Mówiąc uczciwie - nie wiem. Mogę tylko wyciągać wnioski. A nawet nieuważna obserwacja daje spory materiał do wnioskowania.
Podam bardzo uproszczony przykład:
Grzegorz Schetyna nie jest taki głupi, by robić tak głupie rzeczy, jakie robi.
Mogę więc przypuszczać, że ktoś ma na Pana Grzegorza wystarczająco mocne haki, by trzymać lejce pozwalające na zdalne sterowanie. Widocznie jednak ten oficer prowadzący jest o klasę głupszy od Pana Grzegorza Schetyny i zmusza go do robienia tych idiotyzmów. A Pan Grzegorz, swoim zdaniem, nie ma wyjścia i robi co mu każą.

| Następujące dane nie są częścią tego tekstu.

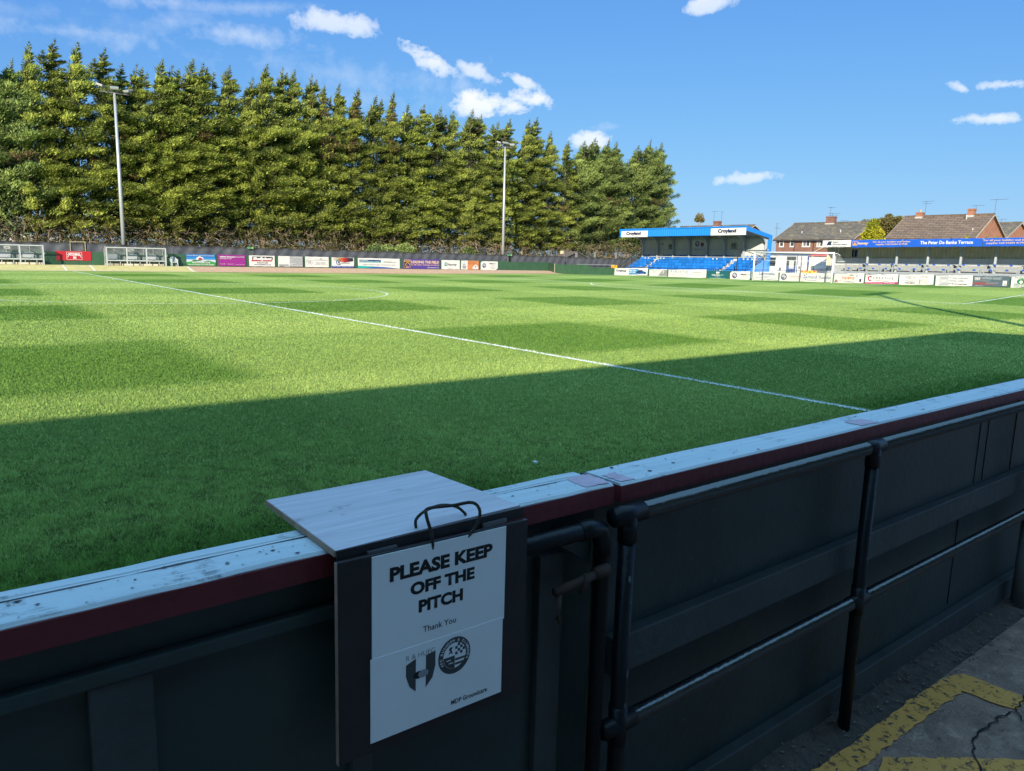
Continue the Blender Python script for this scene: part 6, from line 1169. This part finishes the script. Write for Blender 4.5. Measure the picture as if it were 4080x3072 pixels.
    def stick(p, d, l, r0, segs=4, droop=.25):
        pts = [p.copy()]; d = d/np.linalg.norm(d)
        for k in range(segs): d = d+g.normal(0, .22, 3)+np.array([.04, 0, -droop*.3]); d /= np.linalg.norm(d); pts.append(pts[-1]+d*l/segs)
        tw.tube([tuple(map(float, q)) for q in pts], [float(r0*(1-.8*k/segs)) for k in range(segs+1)], 3, False); return pts
    for k in range(26):
        z = g.uniform(1.4, 3.9); az = g.uniform(0, 2*math.pi); d = np.array([math.cos(az), math.sin(az), g.uniform(-.1, .55)])
        pts = stick(np.array([cx(z), cy(z), z]), d, g.uniform(1.0, 2.4), .042)
        for j in (1, 2, 3, 4):
            for _ in range(2):
                dd = d*.6+g.normal(0, .6, 3); stick(pts[j], dd, g.uniform(.4, 1.1), .026, 3, .5)
    # bare limbs higher up, inside the crown
    for k in range(14):
        z = g.uniform(5.5, H-3); az = g.uniform(0, 2*math.pi); el = .4; stick(np.array([cx(z), cy(z), z]), np.array([math.cos(az), math.sin(az), el]), Rm*.7*(1-(z/H)**2)+.3, .03, 4, 0)
    return V.reshape(-1, 3), np.arange(n*4).reshape(n, 4), np.concatenate(tone), np.concatenate(dead), trunk, tw
def make_tree(name, seed, H, Rm, style, leaf):
    v, f, r, d, trunk, tw = conifer(seed, H, Rm, style)
    root = bpy.data.objects.new(name, None); COL.objects.link(root)
    np_mesh('crown', v, f, {'tone': r, 'dead': d}, leaf, root); trunk.build('trunk', BARK, root, None, True); tw.build('bare_branches', TWIG, root)
    return root
def copy_tree(o):
    c = o.copy(); COL.objects.link(c)
    for ch in o.children:
        k = ch.copy(); COL.objects.link(k); k.parent = c
    return c
HEDGE = [  # where along the hedge, tip height, kind, what it stands behind
(-4.6, 18.6, 'g', 'dark bushy conifer at the left edge of the photo, outermost of the hedge'), (-2.5, 17.9, 'g', 'dark green lower conifer of the hedge behind the left dugout, second from the left edge'),
(-.9, 19.5, 'y', 'tall conifer with a leaning tip behind the right end of the left dugout'), (.9, 20.0, 'y', 'tallest left conifer of the hedge, behind the gap between dugout and red board'),
(2.6, 20.0, 'y', 'tall conifer behind the red board'), (4.7, 19.8, 'y', 'slim tall conifer just left of the left floodlight mast'), (6.4, 19.0, 'y', 'conifer right behind the left floodlight mast'),
(8.0, 19.1, 'y', 'conifer behind the right end of the right dugout'), (9.6, 19.7, 'y', 'conifer behind the plastic chair'), (11.0, 19.4, 'y', 'conifer behind the left half of the caravan company banner'),
(12.5, 20.4, 'y', 'tall conifer behind the right half of the caravan company banner'), (14.1, 20.2, 'y', 'conifer behind the purple banner, left of the first exit sign'), (16.3, 20.5, 'y', 'conifer directly behind the first exit sign'),
(18.0, 19.6, 'y', 'conifer behind the black and red plant banner'), (19.6, 21.0, 'y', 'very tall conifer behind the white and grey banner'), (21.4, 21.1, 'y', 'very tall conifer between the grey banner and the ring emblem banner'),
(22.9, 21.1, 'y', 'tall conifer behind the thin ring emblem banner'), (24.7, 21.0, 'y', 'tall conifer above the colour swatch banner, left half'), (26.5, 20.0, 'y', 'conifer above the colour swatch banner, right half'),
(28.3, 20.5, 'y', 'conifer above the left end of the wide teal headed banner'), (30.5, 20.3, 'y', 'conifer above the middle of the wide teal headed banner'), (32.5, 19.8, 'y', 'conifer above the right end of the wide teal headed banner'),
(34.7, 20.5, 'y', 'conifer above the ring emblem of the violet drainage banner'), (36.7, 19.5, 'y', 'conifer above the lettering of the violet drainage banner'), (39.1, 19.8, 'y', 'conifer above the turquoise drop banner'),
(41.2, 19.8, 'y', 'conifer above the orange and white cup banner'), (43.6, 19.7, 'y', 'conifer above the sportswear banner left of the second floodlight'), (45.6, 20.1, 'y', 'conifer just left of the second floodlight mast'),
(47.4, 19.7, 'y', 'conifer right behind the second floodlight mast'), (49.8, 19.2, 'y', 'conifer just right of the second floodlight mast'), (51.6, 19.7, 'y', 'conifer above the plain green hoarding, first of the tall ones there'),
(54.6, 19.9, 'y', 'conifer above the middle of the plain green hoarding'), (56.6, 20.6, 'y', 'tall conifer above the pole with the small square lamp'), (59.4, 19.2, 'y', 'conifer behind the left side of the shed roof'),
(62.0, 18.1, 'y', 'lower conifer right behind the shed roof'), (64.6, 18.4, 'g', 'bushy green conifer right of the shed'), (67.2, 19.1, 'g', 'bushy green conifer with a pointed twin tip above the tall grey posts'),
(69.9, 19.3, 'g', 'bushy green conifer left of the blue stand, fourth from the right end of the hedge'), (72.4, 19.2, 'g', 'bushy green conifer above the left corner of the blue stand'), (75.3, 18.9, 'g', "lower bushy conifer above the left sign of the blue stand, third from the hedge's end"),
(79.0, 20.3, 'g', 'tall bushy green conifer, second from the right end of the hedge'), (82.6, 20.2, 'g', 'wide bushy conifer at the right end of the hedge with ragged open right side')]
PROTO_Y = [make_tree('hedge_conifer', 11+k, 20.0, rm, 0, LEAF_Y) for k, rm in enumerate((2.9, 2.5, 3.1, 2.65, 3.2, 2.4, 2.8, 3.0, 2.6, 2.75))]
PROTO_G = [make_tree('hedge_conifer', 31+k, 19.3, rm, 1, LEAF_G) for k, rm in enumerate((2.8, 2.6, 3.0))]
used = set(); rt_ = random.Random(5)
for k, (x, h, kind, lab) in enumerate(HEDGE):
    pool = PROTO_Y if kind == 'y' else PROTO_G; i = (k*5+k//6) % len(pool); src = pool[i]
    if (kind, i) in used: o = copy_tree(src)
    else: o = src; used.add((kind, i))
    z0 = .3; H0 = 20.0 if kind == 'y' else 19.3
    s = (h-z0)/H0; w = rt_.uniform(.92, 1.22)*(1.15 if kind == 'g' and x > 60 else 1.0)
    o.location = (x, 76+rt_.uniform(-.5, .5), z0); o.scale = (w, w, s); o.rotation_euler = (0, 0, rt_.uniform(-.6, .6))
    tag(o, lab, 'tree', 'conifer hedge along the far touchline')
for pool, kd in ((PROTO_Y, 'y'), (PROTO_G, 'g')):
    for i, src in enumerate(pool):
        if (kd, i) not in used:
            for ch in list(src.children): bpy.data.objects.remove(ch)
            bpy.data.objects.remove(src)

def leafy(name, label, loc, blobs, leaf, n, size, trunk_h, seed, cat='tree', trunk_r=.15, group=None):
    """broad crown: clumps of leaf faces round a branching trunk"""
    g = np.random.default_rng(seed); root = thing(name, label, cat, loc, 0, group); V = []; rr = []
    tot = sum(b[3]**2 for b in blobs)
    for (x, y, z, r, fl) in blobs:
        m = int(n*r*r/tot); d = g.normal(0, 1, (m, 3)); d /= np.linalg.norm(d, axis=1, keepdims=True); rad = r*(g.random(m)**.4); lump = 1+.28*np.sin(d[:, 0]*5+x*3)*np.sin(d[:, 1]*5+1)*np.sin(d[:, 2]*6+seed)
        P = np.array([x, y, z])+d*(rad*lump)[:, None]*np.array([1, 1, fl])
        D = d*.6+g.normal(0, .6, (m, 3))+np.array([0, 0, .25]); D /= np.linalg.norm(D, axis=1, keepdims=True); W_ = np.cross(D, g.normal(0, 1, (m, 3))); W_ /= np.linalg.norm(W_, axis=1, keepdims=True)
        l = size*g.uniform(.6, 1.3, m)[:, None]; V.append(np.stack([P-D*l*.5, P+W_*l*.3, P+D*l*.5, P-W_*l*.3], 1)); rr.append(np.clip(g.uniform(.2, .8)+g.normal(0, .2, m), 0, 1))
    V = np.concatenate(V); k = len(V); np_mesh('crown', V.reshape(-1, 3), np.arange(4*k).reshape(k, 4), {'tone': np.concatenate(rr), 'dead': (g.random(k) < .05)*1.0}, leaf, root)
    tb = MB().tube([(0, 0, 0), (.05, 0, trunk_h*.5), (0, 0, trunk_h)], [trunk_r, trunk_r*.8, trunk_r*.6], 8)
    for (x, y, z, r, fl) in blobs: tb.tube([(0, 0, trunk_h*.8), (x*.5, y*.5, (trunk_h+z)*.5), (x, y, z+r*.3)], [trunk_r*.55, trunk_r*.35, .02], 5)
    tb.build('trunk', BARK, root, None, True); return root
leafy('golden_conifer', 'bright yellow green conical conifer behind the left end of the long terrace', (69, 35.0, .4), [(0, .1*math.sin(i*2.1), 1.6+.42*i, 2.25*(1-i/12.6)**.9+.12, .5) for i in range(12)], LEAF_L, 19000, .22, 5.5, 3)
leafy('broadleaf_tree', 'brownish broadleaf tree behind the yellow conifer, beside the plain brown roof', (81, 39.1, .4), [(0, 0, 6.2, 1.35, .9), (.3, -.8, 6.9, .7, .8), (-.2, .6, 6.6, .8, .8), (0, -1.2, 5.6, .9, .8), (0, .2, 7.3, .5, .8)], LEAF_B, 9000, .2, 5, 4)
leafy('broadleaf_tree', 'dull green broadleaf tree behind the yellow conifer on its left side', (82, 42.3, .4), [(0, 0, 6.0, 1.3, .9), (.1, 1.0, 5.8, .9, .8), (.2, -.9, 6.4, .9, .8), (0, -1.6, 5.7, .9, .8)], LEAF_B, 8000, .2, 4.6, 5)
leafy('slender_tree', 'small lone round topped tree on the skyline above the blue stand', (110, 89.8, .4), [(0, 0, 10.1, .8, 1.1), (.2, -.5, 9.6, .55, .9), (-.1, .5, 9.7, .55, .9)], LEAF_B, 1500, .22, 9.2, 6, 'tree', .1)
for k, (y, z, lab) in enumerate(((22.9, 4.15, 'small leafy shoot above the terrace roof, leftmost of four by the brick gable'), (21.9, 4.3, 'bushier leafy shoot above the terrace roof, second from the left by the brick gable'), (20.4, 4.25, 'leafy shoot above the terrace roof, second from the right edge'), (19.8, 4.3, 'leafy shoot above the terrace roof nearest the right edge'))):
    leafy('climbing_shrub', lab, (59.0, y, .4), [(0, 0, z-.8, .34, 1.3), (.05, .15, z-.4, .2, 1.6)], LEAF_L, 320, .13, z-.9, 60+k, 'shrub', .05, 'shoots showing above the terrace roof')
leafy('understory_bush', 'dark green bush above the windbreak behind the wide teal headed banner, left one of two', (31.2, 72.8, .35), [(0, 0, 1.7, 1.3, .8), (1.5, 0, 1.8, 1.2, .8)], LEAF_G, 3600, .2, 1.0, 71, 'bush', .08, 'bushes under the conifers')
leafy('understory_bush', 'dark green bush above the windbreak behind the violet drainage banner, right one of two', (35.0, 72.8, .35), [(0, 0, 1.8, 1.4, .8), (-1.4, 0, 1.5, 1.0, .8)], LEAF_G, 3600, .2, 1.0, 72, 'bush', .08, 'bushes under the conifers')
leafy('understory_bush', 'small dark green bush above the windbreak behind the cup banner', (44.2, 72.9, .35), [(0, 0, 1.9, 1.0, .9)], LEAF_G, 1800, .2, 1.0, 73, 'bush', .08, 'bushes under the conifers')

# ================================================================== the stand at the camera's back: its roof throws the shade over the near pitch
ms_ = thing('main_stand', "covered main stand behind the photographer whose roof shades the near turf", 'stand', (-18, -12, 0)); MO = (18, 12, 0)
ROOFU = M('pale_roof_lining', (.62, .62, .62), .7, .08, .5); PALEW = M('pale_rendered_wall', (.66, .64, .62), .9, .15, .6)  # finishes of the unseen stand made pale to bounce light forward
MB().prism([(-7.5, 8.0), (-17, 9.1), (-17, 9.0), (-7.5, 7.9)], -52, -.45, 'x').build('roof', ROOFU, ms_, MO)
MB().box(-52, -.45, -7.54, -7.46, 7.75, 8.02).build('roof_fascia', NAV, ms_, MO)
MB().box(-52, -.45, -17.2, -17.0, 0, 9.0).build('back_wall', PALEW, ms_, MO)
for x in (-46, -37, -28, -19, -10, -1): MB().box(x-.12, x+.12, -12.2, -12, 0, 8.4).build('column', STEEL, ms_, MO)
f = MB()
for i in range(8): f.box(-51.5, -.6, -17, -9.5-.9*i, .01, .38*(i+1))
f.build('terrace_steps', M('pale_concrete_steps', (.58, .56, .54), .9, .2, 2), ms_, MO)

Robi co mu każą i czeka na moment, w którym ten oficer prowadzący się wykopyrtnie. Jest to bardzo przebiegła polityka, a wiemy wszyscy, że pan Grzegorz jest przebiegły.

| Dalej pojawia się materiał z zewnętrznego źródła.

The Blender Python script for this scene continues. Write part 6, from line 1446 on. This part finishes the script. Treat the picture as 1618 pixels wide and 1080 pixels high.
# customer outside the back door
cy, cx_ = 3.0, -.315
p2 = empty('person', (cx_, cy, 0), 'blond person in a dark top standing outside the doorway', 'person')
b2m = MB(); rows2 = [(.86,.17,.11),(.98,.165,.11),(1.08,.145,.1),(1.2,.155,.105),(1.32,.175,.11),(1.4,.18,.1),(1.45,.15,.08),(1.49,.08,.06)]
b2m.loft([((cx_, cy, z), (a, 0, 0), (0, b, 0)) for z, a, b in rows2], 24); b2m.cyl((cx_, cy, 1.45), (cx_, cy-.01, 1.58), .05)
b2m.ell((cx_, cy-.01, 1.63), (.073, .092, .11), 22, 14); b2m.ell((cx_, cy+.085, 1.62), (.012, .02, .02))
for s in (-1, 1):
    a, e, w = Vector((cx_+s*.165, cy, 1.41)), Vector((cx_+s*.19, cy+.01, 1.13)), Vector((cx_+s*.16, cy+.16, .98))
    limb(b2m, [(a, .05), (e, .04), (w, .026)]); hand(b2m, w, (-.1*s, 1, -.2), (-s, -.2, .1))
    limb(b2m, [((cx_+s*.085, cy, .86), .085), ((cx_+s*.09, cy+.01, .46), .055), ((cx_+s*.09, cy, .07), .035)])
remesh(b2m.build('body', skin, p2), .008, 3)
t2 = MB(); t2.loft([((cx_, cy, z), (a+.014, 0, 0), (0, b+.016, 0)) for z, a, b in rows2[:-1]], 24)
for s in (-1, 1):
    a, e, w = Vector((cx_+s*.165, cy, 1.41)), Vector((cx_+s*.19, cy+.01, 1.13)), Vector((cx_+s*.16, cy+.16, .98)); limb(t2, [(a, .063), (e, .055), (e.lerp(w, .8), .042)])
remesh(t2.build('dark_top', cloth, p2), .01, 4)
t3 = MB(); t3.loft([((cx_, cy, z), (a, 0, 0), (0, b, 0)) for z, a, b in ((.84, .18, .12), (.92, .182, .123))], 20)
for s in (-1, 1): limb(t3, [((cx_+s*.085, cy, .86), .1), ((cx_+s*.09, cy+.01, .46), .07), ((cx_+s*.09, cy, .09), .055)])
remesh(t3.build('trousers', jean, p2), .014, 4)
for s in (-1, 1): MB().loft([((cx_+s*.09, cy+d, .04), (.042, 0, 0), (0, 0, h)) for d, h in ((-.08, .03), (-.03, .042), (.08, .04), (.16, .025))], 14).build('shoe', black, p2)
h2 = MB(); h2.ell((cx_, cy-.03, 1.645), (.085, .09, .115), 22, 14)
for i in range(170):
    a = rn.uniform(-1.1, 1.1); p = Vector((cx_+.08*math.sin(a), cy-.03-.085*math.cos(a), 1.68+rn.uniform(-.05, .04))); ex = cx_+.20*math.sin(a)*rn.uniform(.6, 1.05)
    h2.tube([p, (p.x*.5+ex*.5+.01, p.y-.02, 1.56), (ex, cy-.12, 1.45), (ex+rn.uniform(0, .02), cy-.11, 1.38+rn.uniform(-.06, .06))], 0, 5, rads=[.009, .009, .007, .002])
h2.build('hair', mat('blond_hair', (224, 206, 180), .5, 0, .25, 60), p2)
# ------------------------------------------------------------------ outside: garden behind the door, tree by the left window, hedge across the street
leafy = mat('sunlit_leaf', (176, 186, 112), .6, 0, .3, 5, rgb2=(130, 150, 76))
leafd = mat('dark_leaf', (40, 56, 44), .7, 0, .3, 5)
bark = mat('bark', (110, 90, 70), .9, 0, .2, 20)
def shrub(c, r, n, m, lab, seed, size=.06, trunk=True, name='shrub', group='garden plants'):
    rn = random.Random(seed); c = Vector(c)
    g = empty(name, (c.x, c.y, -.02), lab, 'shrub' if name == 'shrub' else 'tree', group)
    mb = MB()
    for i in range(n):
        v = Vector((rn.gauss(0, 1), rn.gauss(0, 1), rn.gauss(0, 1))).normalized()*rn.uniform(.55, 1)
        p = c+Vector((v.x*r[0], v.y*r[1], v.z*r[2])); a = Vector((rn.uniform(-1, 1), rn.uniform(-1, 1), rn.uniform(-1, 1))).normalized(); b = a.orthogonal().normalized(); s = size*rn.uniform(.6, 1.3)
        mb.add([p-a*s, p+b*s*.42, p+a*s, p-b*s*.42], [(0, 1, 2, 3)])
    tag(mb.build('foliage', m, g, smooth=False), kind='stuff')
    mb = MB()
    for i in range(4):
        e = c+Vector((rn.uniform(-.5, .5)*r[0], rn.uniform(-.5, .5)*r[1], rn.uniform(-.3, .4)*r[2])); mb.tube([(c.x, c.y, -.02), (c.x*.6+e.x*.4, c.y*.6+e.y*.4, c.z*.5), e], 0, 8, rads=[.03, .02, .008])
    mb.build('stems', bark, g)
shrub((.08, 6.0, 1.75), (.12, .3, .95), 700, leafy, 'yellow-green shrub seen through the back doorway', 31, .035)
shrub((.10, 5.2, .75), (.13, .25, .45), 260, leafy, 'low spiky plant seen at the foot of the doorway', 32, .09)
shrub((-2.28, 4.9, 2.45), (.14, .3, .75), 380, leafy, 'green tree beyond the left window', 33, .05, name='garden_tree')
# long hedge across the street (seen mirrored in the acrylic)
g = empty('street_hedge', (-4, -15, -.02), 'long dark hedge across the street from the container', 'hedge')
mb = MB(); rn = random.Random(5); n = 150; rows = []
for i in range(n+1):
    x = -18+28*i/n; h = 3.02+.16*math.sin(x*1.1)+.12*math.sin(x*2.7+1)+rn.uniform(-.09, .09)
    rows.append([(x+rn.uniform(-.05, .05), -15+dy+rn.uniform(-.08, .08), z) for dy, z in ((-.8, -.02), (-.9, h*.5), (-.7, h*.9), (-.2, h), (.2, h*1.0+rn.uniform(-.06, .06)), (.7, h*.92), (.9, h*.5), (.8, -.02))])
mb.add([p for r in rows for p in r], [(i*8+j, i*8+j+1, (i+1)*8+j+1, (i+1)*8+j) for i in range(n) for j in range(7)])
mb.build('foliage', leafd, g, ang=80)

Prezentowany wyżej "oficer prowadzący" jest oczywiście symbolem znacznie poważniejszej rzeczywistości, która przejawia się we wszystkich sferach polskiego życia społecznego. Oni, oficerowie prowadzący są jak grzybnia, przenikająca cuchnącymi pleśnią nitkami wszystko co w Polsce istnieje. Prawdziwa florencka zaraza. Zarodniki tej choroby wdzierają się wszędzie, są jak malaria, plasmodium falciparum, siedzą także w naszych umysłach, siedzą i jedzą.

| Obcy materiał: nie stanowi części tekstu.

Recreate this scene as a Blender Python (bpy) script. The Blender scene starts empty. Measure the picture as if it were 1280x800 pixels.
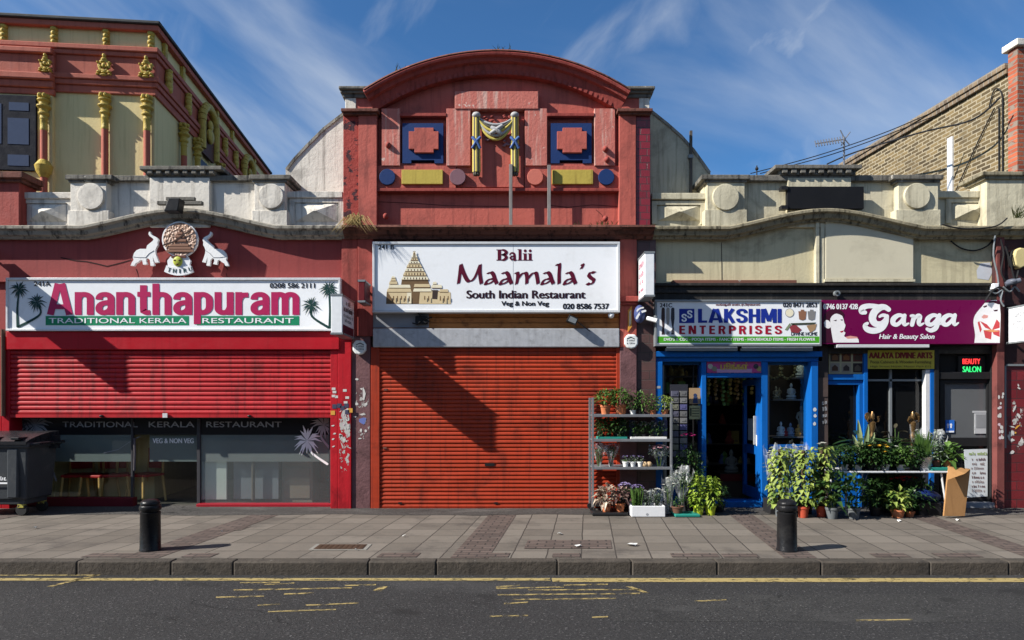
import bpy, math, random
from mathutils import Vector, Matrix
random.seed(11)
R = math.radians
sc = bpy.context.scene
col = sc.collection

# ---------------------------------------------------------------- camera, sky, sun, exposure
cam = bpy.data.objects.new('camera', bpy.data.cameras.new('camera'))
col.objects.link(cam)
cam.location = (0, -11, 1.7)
cam.rotation_euler = (R(90), 0, 0)
cam.data.sensor_width = 36
cam.data.lens = 36 * 847 / 1280
cam.data.shift_y = 105 / 1280
cam.data.clip_end = 2000
sc.camera = cam

SUN = Vector((2.65, 1.0, -2.10)).normalized()      # direction the light travels
elev = math.asin(-SUN.z)
azim = math.atan2(-SUN.x, -SUN.y)
world = bpy.data.worlds.new('World')
sc.world = world
world.use_nodes = True
wn = world.node_tree
wl = wn.links
bg = wn.nodes['Background']
sky = wn.nodes.new('ShaderNodeTexSky')
sky.sky_type = 'NISHITA'
sky.sun_disc = False
sky.sun_elevation = elev
sky.sun_rotation = azim
sky.altitude = 50
sky.air_density = 1.0
sky.dust_density = 0.3
sky.ozone_density = 3.0
wtc = wn.nodes.new('ShaderNodeTexCoord')


def wcloud(rot, scale, nscale, lo, hi, dist, loc=(0, 0, 0)):
    mp = wn.nodes.new('ShaderNodeMapping')
    mp.vector_type = 'TEXTURE'
    mp.inputs['Rotation'].default_value = rot
    mp.inputs['Scale'].default_value = scale
    mp.inputs['Location'].default_value = loc
    nz = wn.nodes.new('ShaderNodeTexNoise')
    nz.inputs['Scale'].default_value = nscale
    nz.inputs['Detail'].default_value = 8
    nz.inputs['Roughness'].default_value = .52
    nz.inputs['Distortion'].default_value = dist
    rp = wn.nodes.new('ShaderNodeMapRange')
    rp.interpolation_type = 'SMOOTHSTEP'
    rp.inputs[1].default_value = lo
    rp.inputs[2].default_value = hi
    wl.new(wtc.outputs['Generated'], mp.inputs[0])
    wl.new(mp.outputs[0], nz.inputs['Vector'])
    wl.new(nz.outputs[0], rp.inputs[0])
    return rp.outputs[0]


c1 = wcloud((0, R(30), 0), (2.3, 1, .62), 2.0, .38, .80, .9, (.2, 2.2, 5))
c2 = wcloud((0, R(-50), 0), (1.6, 1, .6), 3.4, .52, .92, 1.1, (6, 3, 4))
cmx = wn.nodes.new('ShaderNodeMath')
cmx.operation = 'MAXIMUM'
wl.new(c1, cmx.inputs[0])
wl.new(c2, cmx.inputs[1])
cml = wn.nodes.new('ShaderNodeMath')
cml.operation = 'MULTIPLY'
cml.inputs[1].default_value = .8
wl.new(cmx.outputs[0], cml.inputs[0])
mixc = wn.nodes.new('ShaderNodeMix')
mixc.data_type = 'RGBA'
wl.new(cml.outputs[0], mixc.inputs[0])
tint = wn.nodes.new('ShaderNodeMix')
tint.data_type = 'RGBA'
tint.blend_type = 'MULTIPLY'
tint.inputs[0].default_value = 1
tint.inputs[7].default_value = (.64, 1.10, 1.46, 1)
wl.new(sky.outputs[0], tint.inputs[6])
wl.new(tint.outputs[2], mixc.inputs[6])
mixc.inputs[7].default_value = (8.6, 9.2, 9.8, 1)
wl.new(mixc.outputs[2], bg.inputs[0])
bg.inputs[1].default_value = .05

sl = bpy.data.lights.new('sun', 'SUN')
sl.energy = 5
sl.angle = R(.5)
sl.color = (1, .95, .87)
sun = bpy.data.objects.new('sun', sl)
col.objects.link(sun)
sun.rotation_euler = SUN.to_track_quat('-Z', 'Y').to_euler()
sun.location = (-20, -10, 20)

sc.view_settings.view_transform = 'Standard'
sc.view_settings.look = 'None'
sc.view_settings.gamma = 1
sc.view_settings.use_curve_mapping = False
sc.view_settings.exposure = .88

# ---------------------------------------------------------------- measuring: a pixel of the photograph at a known depth
F, D, H, HY, CX = 847., 11., 1.7, 505., 640.


def X(px, Y=0.):
    return (px - CX) * (D + Y) / F


def Z(py, Y=0.):
    return H - (py - HY) * (D + Y) / F


def S(n, Y=0.):
    return n * (D + Y) / F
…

Degradują wszędzie i wszystko. Kolejny przykład:
"Żadna polska telewizja komercyjna nic nie wie o polskiej obecności w Davos".
Albo udaje, że nie wie.
http://wgospodarce.pl/opinie/32756
maryla o Davos http://blogmedia24.pl/node/61964
"Popularne informacyjne serwisy telewizyjne nie zmieniły swojej taktyki przemilczania wizyt zagranicznych i obecności polityków rządu PiS na ważnych imprezach międzynarodowych. Tak jest w tym roku ze szczytem w Davos. Zagraniczne stacje, np. amerykańska CNN nie mają z tym problemu... "
Widocznie polskie TV-Tabloidy są jeszcze głupsze od tego oficera prowadzącego, o którym piszę wyżej.
A przy okazji, dziennikarze zatrudnieni w tych tabloidach, zajęci parszywą robotą, nie spodziewają się wcale marnego końca swojej wstrętnej kariery. Mają to jak w banku.